In some states, those with a felony conviction are ineligible to vote. Voting rights are not protected explicitly in the US Constitution, although several Amendments safeguard certain aspects of voting rights.  Whether or not you lose your right to vote is determined by state law.

There is great variation in how states treat the right to vote among citizens who have been convicted of a felony. Such lack of uniformity makes it very difficult for justice-impacted individuals to understand their rights.

Justice-impacted people represent a significant portion of American society. One out of every three Americans has a past criminal conviction. Under current legislation, there are more than 18 million individuals with past convictions who can vote. On the other hand, in 2020, over 5 million people were prohibited from voting in the elections due to laws that disenfranchise citizens.
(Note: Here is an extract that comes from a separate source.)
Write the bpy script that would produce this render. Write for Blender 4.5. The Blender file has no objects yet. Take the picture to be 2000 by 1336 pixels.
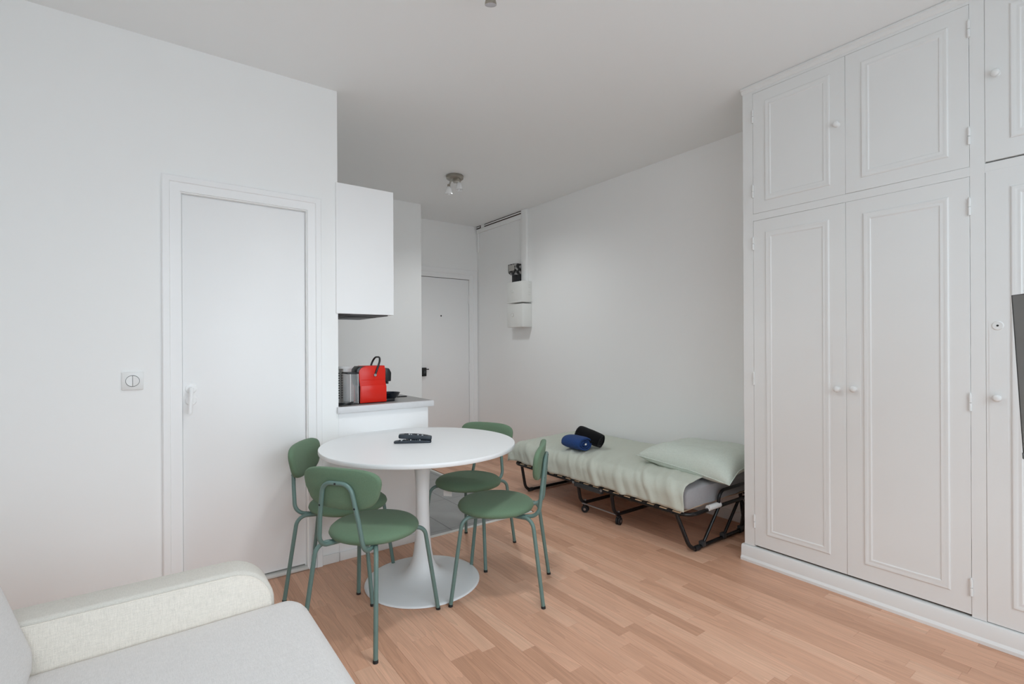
import bpy, bmesh, math, random
from mathutils import Vector, Matrix, noise
random.seed(7)
PI = math.pi
S = bpy.context.scene
COL = S.collection

# ------------------------------------------------------------------ camera
YAW = math.radians(36.31); ROLL = math.radians(-0.29); HC = 1.25
fw = Vector((math.sin(YAW), math.cos(YAW), 0)); r0 = Vector((math.cos(YAW), -math.sin(YAW), 0)); u0 = Vector((0, 0, 1))
rt = r0 * math.cos(ROLL) + u0 * math.sin(ROLL); up = -r0 * math.sin(ROLL) + u0 * math.cos(ROLL)
cd = bpy.data.cameras.new('camera'); cam = bpy.data.objects.new('camera', cd); COL.objects.link(cam)
cam.matrix_world = Matrix(((rt.x, up.x, -fw.x, 0), (rt.y, up.y, -fw.y, 0), (rt.z, up.z, -fw.z, HC), (0, 0, 0, 1)))
cd.sensor_fit = 'HORIZONTAL'; cd.sensor_width = 36.0; cd.lens = 980.0 / 2000 * 36; cd.shift_y = (676 - 668) / 2000.0
cd.clip_start = 0.02
S.camera = cam

# ------------------------------------------------------------------ world, daylight, exposure
W = bpy.data.worlds.new('sky'); S.world = W; W.use_nodes = True
W.node_tree.nodes['Background'].inputs[0].default_value = (0.79, 0.91, 1.0, 1)
W.node_tree.nodes['Background'].inputs[1].default_value = 0.8
def daylight(name, loc, aim, sx, sy, energy, color):
    d = bpy.data.lights.new(name, 'AREA'); d.shape = 'RECTANGLE'; d.size = sx; d.size_y = sy; d.energy = energy; d.color = color
    o = bpy.data.objects.new(name, d); COL.objects.link(o); o.location = loc
    o.rotation_euler = (Vector(aim)-Vector(loc)).to_track_quat('-Z', 'Y').to_euler(); return o
def fill_spot(name, loc, energy, color, cone=125, aim=None):
    d = bpy.data.lights.new(name, 'SPOT'); d.spot_size = math.radians(cone); d.spot_blend = 1.0; d.shadow_soft_size = 0.03
    d.energy = energy; d.color = color
    o = bpy.data.objects.new(name, d); COL.objects.link(o); o.location = loc
    if aim: o.rotation_euler = (Vector(aim)-Vector(loc)).to_track_quat('-Z', 'Y').to_euler()
    return o
LE = dict(sky=470, lamp=18, entry=15, world=2.15)  # lamp and entry: strengths of the added fill spots
# open sky seen through the window wall behind the photographer
daylight('sky_daylight', (0.9, -7.0, 4.3), (0.9, 0.6, 0.9), 10.0, 4.6, LE['sky'], (0.80, 0.915, 1.0))
for k_, (x_, y_) in enumerate(((1.118, 1.653), (1.015, 1.545), (1.175, 1.525))):      # added fill light, below the three unlit bulbs of the room lamp
    fill_spot('room_fill_light', (x_, y_, 2.600), LE['lamp'], (0.95, 0.985, 1.0), 150)
for x_, y_, z_ in ((2.155, 3.852, 2.56), (2.229, 3.800, 2.60)):                           # added fill for the far end; the entry lamp itself is off
    fill_spot('entry_fill_light', (x_, y_, z_), LE['entry'], (0.94, 0.985, 1.0), 155, (x_ + .35, y_ - .05, 0.6))
W.node_tree.nodes['Background'].inputs[1].default_value = LE['world']
S.view_settings.view_transform = 'Standard'; S.view_settings.look = 'None'
S.view_settings.gamma = 1.0; S.view_settings.use_curve_mapping = False
S.view_settings.exposure = 0.09
S.cycles.max_bounces = 14; S.cycles.diffuse_bounces = 10; S.cycles.glossy_bounces = 4
S.cycles.transmission_bounces = 8; S.cycles.transparent_max_bounces = 8
S.cycles.caustics_reflective = False; S.cycles.caustics_refractive = False
S.cycles.use_denoising = True; S.cycles.sample_clamp_indirect = 6.0

# ------------------------------------------------------------------ materials
def mat(name, col, rough=0.5, metal=0.0, nscale=0, namt=0.0, bump=0.0, bscale=200, spec=0.5, trans=0.0, ior=1.45, coat=0.0, sheen=0.0):
    m = bpy.data.materials.new(name); m.use_nodes = True
    N = m.node_tree.nodes; L = m.node_tree.links; b = N['Principled BSDF']
    b.inputs['Base Color'].default_value = (*col, 1); b.inputs['Roughness'].default_value = rough
    b.inputs['Metallic'].default_value = metal; b.inputs['Specular IOR Level'].default_value = spec
    b.inputs['Transmission Weight'].default_value = trans; b.inputs['IOR'].default_value = ior
    b.inputs['Coat Weight'].default_value = coat; b.inputs['Sheen Weight'].default_value = sheen
    tc = N.new('ShaderNodeTexCoord')
    if namt:
        nz = N.new('ShaderNodeTexNoise'); nz.inputs['Scale'].default_value = nscale; nz.inputs['Detail'].default_value = 4
        mx = N.new('ShaderNodeMix'); mx.data_type = 'RGBA'
        mx.inputs['A'].default_value = (*[c * (1 - namt) for c in col], 1)
        mx.inputs['B'].default_value = (*[min(1, c * (1 + namt)) for c in col], 1)
        L.new(tc.outputs['Object'], nz.inputs['Vector']); L.new(nz.outputs['Fac'], mx.inputs['Factor'])
        L.new(mx.outputs['Result'], b.inputs['Base Color'])
    if bump:
        n2 = N.new('ShaderNodeTexNoise'); n2.inputs['Scale'].default_value = bscale; n2.inputs['Detail'].default_value = 3
        bp = N.new('ShaderNodeBump'); bp.inputs['Strength'].default_value = bump; bp.inputs['Distance'].default_value = 0.002
        L.new(tc.outputs['Object'], n2.inputs['Vector']); L.new(n2.outputs['Fac'], bp.inputs['Height'])
        L.new(bp.outputs['Normal'], b.inputs['Normal'])
    return m

def mat_wood_plank():
    m = bpy.data.materials.new('oak_laminate'); m.use_nodes = True
    N = m.node_tree.nodes; L = m.node_tree.links; b = N['Principled BSDF']
    geo = N.new('ShaderNodeNewGeometry'); oi = N.new('ShaderNodeObjectInfo')
    at = N.new('ShaderNodeAttribute'); at.attribute_name = 'plank_seed'
    sd = N.new('ShaderNodeMath'); sd.operation = 'ADD'
    L.new(oi.outputs['Random'], sd.inputs[0]); L.new(at.outputs['Fac'], sd.inputs[1])
    fr = N.new('ShaderNodeMath'); fr.operation = 'FRACT'; L.new(sd.outputs[0], fr.inputs[0])
    mul = N.new('ShaderNodeVectorMath'); mul.operation = 'SCALE'; mul.inputs['Scale'].default_value = 37.0
    cmb = N.new('ShaderNodeCombineXYZ'); L.new(fr.outputs[0], cmb.inputs['X']); L.new(fr.outputs[0], cmb.inputs['Y']); L.new(fr.outputs[0], cmb.inputs['Z'])
    L.new(cmb.outputs[0], mul.inputs[0])
    add = N.new('ShaderNodeVectorMath'); add.operation = 'ADD'
    L.new(geo.outputs['Position'], add.inputs[0]); L.new(mul.outputs[0], add.inputs[1])
    mp = N.new('ShaderNodeMapping'); mp.inputs['Scale'].default_value = (1, 0.075, 1); L.new(add.outputs[0], mp.inputs['Vector'])
    # cathedral grain: distorted bands
    n1 = N.new('ShaderNodeTexNoise'); n1.inputs['Scale'].default_value = 9; n1.inputs['Detail'].default_value = 2
    L.new(mp.outputs[0], n1.inputs['Vector'])
    rg = N.new('ShaderNodeMath'); rg.operation = 'MULTIPLY'; rg.inputs[1].default_value = 11.0; L.new(n1.outputs['Fac'], rg.inputs[0])
    f2 = N.new('ShaderNodeMath'); f2.operation = 'FRACT'; L.new(rg.outputs[0], f2.inputs[0])
    # fine fibre
    mp2 = N.new('ShaderNodeMapping'); mp2.inputs['Scale'].default_value = (1, 0.03, 1); L.new(add.outputs[0], mp2.inputs['Vector'])
    n3 = N.new('ShaderNodeTexNoise'); n3.inputs['Scale'].default_value = 260; n3.inputs['Detail'].default_value = 3
    L.new(mp2.outputs[0], n3.inputs['Vector'])
    cr = N.new('ShaderNodeValToRGB'); e = cr.color_ramp.elements
    e[0].position = 0.0; e[0].color = (0.545, 0.298, 0.192, 1); e[1].position = 1.0; e[1].color = (0.745, 0.465, 0.325, 1)
    x = cr.color_ramp.elements.new(0.35); x.color = (0.65, 0.368, 0.245, 1)
    x = cr.color_ramp.elements.new(0.7); x.color = (0.685, 0.395, 0.267, 1)
    L.new(fr.outputs[0], cr.inputs[0])
    g1 = N.new('ShaderNodeMapRange'); g1.inputs['From Min'].default_value = 0; g1.inputs['From Max'].default_value = 1
    g1.inputs['To Min'].default_value = 0.90; g1.inputs['To Max'].default_value = 1.03; L.new(f2.outputs[0], g1.inputs['Value'])
    g2 = N.new('ShaderNodeMapRange'); g2.inputs['From Min'].default_value = 0.3; g2.inputs['From Max'].default_value = 0.7
    g2.inputs['To Min'].default_value = 0.90; g2.inputs['To Max'].default_value = 1.07; L.new(n3.outputs['Fac'], g2.inputs['Value'])
    mm = N.new('ShaderNodeMath'); mm.operation = 'MULTIPLY'; L.new(g1.outputs[0], mm.inputs[0]); L.new(g2.outputs[0], mm.inputs[1])
    vm = N.new('ShaderNodeVectorMath'); vm.operation = 'SCALE'; L.new(cr.outputs['Color'], vm.inputs[0]); L.new(mm.outputs[0], vm.inputs['Scale'])
    L.new(vm.outputs[0], b.inputs['Base Color'])
    b.inputs['Roughness'].default_value = 0.42; b.inputs['Specular IOR Level'].default_value = 0.4
    bp = N.new('ShaderNodeBump'); bp.inputs['Strength'].default_value = 0.12; bp.inputs['Distance'].default_value = 0.001
    L.new(n3.outputs['Fac'], bp.inputs['Height']); L.new(bp.outputs['Normal'], b.inputs['Normal'])
    return m

def mat_weave(name, col, scale, amt=0.10, bump=0.5, aniso=(1, 1, 1)):
    m = bpy.data.materials.new(name); m.use_nodes = True
    N = m.node_tree.nodes; L = m.node_tree.links; b = N['Principled BSDF']
    tc = N.new('ShaderNodeTexCoord'); hs = []
    for sc in ((scale * 0.10, scale, scale), (scale, scale * 0.10, scale), (scale, scale, scale * 0.10)):
        mp = N.new('ShaderNodeMapping'); mp.inputs['Scale'].default_value = [a * q for a, q in zip(sc, aniso)]
        nz = N.new('ShaderNodeTexNoise'); nz.inputs['Scale'].default_value = 1; nz.inputs['Detail'].default_value = 3
        L.new(tc.outputs['Object'], mp.inputs['Vector']); L.new(mp.outputs[0], nz.inputs['Vector']); hs.append(nz)
    a0 = N.new('ShaderNodeMath'); a0.operation = 'ADD'; L.new(hs[0].outputs['Fac'], a0.inputs[0]); L.new(hs[1].outputs['Fac'], a0.inputs[1])
    ad = N.new('ShaderNodeMath'); ad.operation = 'ADD'; L.new(a0.outputs[0], ad.inputs[0]); L.new(hs[2].outputs['Fac'], ad.inputs[1])
    mr = N.new('ShaderNodeMapRange'); mr.inputs['From Min'].default_value = 1.1; mr.inputs['From Max'].default_value = 1.9
    mr.inputs['To Min'].default_value = 1 - amt; mr.inputs['To Max'].default_value = 1 + amt; L.new(ad.outputs[0], mr.inputs['Value'])
    vm = N.new('ShaderNodeVectorMath'); vm.operation = 'SCALE'; vm.inputs[0].default_value = col; L.new(mr.outputs[0], vm.inputs['Scale'])
    L.new(vm.outputs[0], b.inputs['Base Color']); b.inputs['Roughness'].default_value = 0.9; b.inputs['Specular IOR Level'].default_value = 0.15
    b.inputs['Sheen Weight'].default_value = 0.08
    bp = N.new('ShaderNodeBump'); bp.inputs['Strength'].default_value = bump; bp.inputs['Distance'].default_value = 0.001
    L.new(ad.outputs[0], bp.inputs['Height']); L.new(bp.outputs['Normal'], b.inputs['Normal'])
    return m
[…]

In addition, there are 2 million Americans currently in correctional institutions across America.  Few states allow prisoners to vote, but few incarcerated individuals  actually cast a ballot. Why? Because many states lack laws that designate prisons as polling locations, facilities lack policies to govern voting procedures, and processes that ensure individuals in prison can access the required forms.

The Civil Rights Division of the Department of Justice publishes a guide that can assist the justice-impacted in determining if they can exercise their right to vote. The guide is helpful, but many people do not know that it exists. That’s why issue campaigns and grass roots organizing by organizations like PLAN and ACLU are so important.

The ACLU’s voting rights campaigns educate and mobilize individuals who understand the importance of restoring voting rights,  improving access to the ballot and fighting voter suppression.  These efforts are critically important to ensure that members historically disenfranchised communities know how to exercise their rights.

There are many down-stream effects of low levels of voter turnout in specific subsets of American society.  First, the interests and needs of these individuals and their communities remain unvoiced. Second, some elected officials are missing input from a significant portion of the people they are supposed to represent.   As a result,  the interests and needs of the disenfranchised, who tend to be both poor and minorities, are not reflected in the public policies these elected officials promote.

The negative effects of losing the right to vote, or not knowing if you have the right to vote, go far beyond the limitations in the scope of public policy. Felony disenfranchisement is undemocratic. But beyond that, it’s liked to poor health outcomes and contributes to recidivism.

If you are a justice-impacted person, I encourage you find out if your right to vote has been restored and, if it has not been, what you can do.  If you know justice-impacted individuals, I encourage you to share this post so they can learn more about their right to vote and how it can be restored. If you are an individual who has not been directly impacted by the justice system,  I encourage you to not only exercise your right to vote but also support those running for office who will take bold action to restore the right to vote for your fellow citizens who are justice-impacted.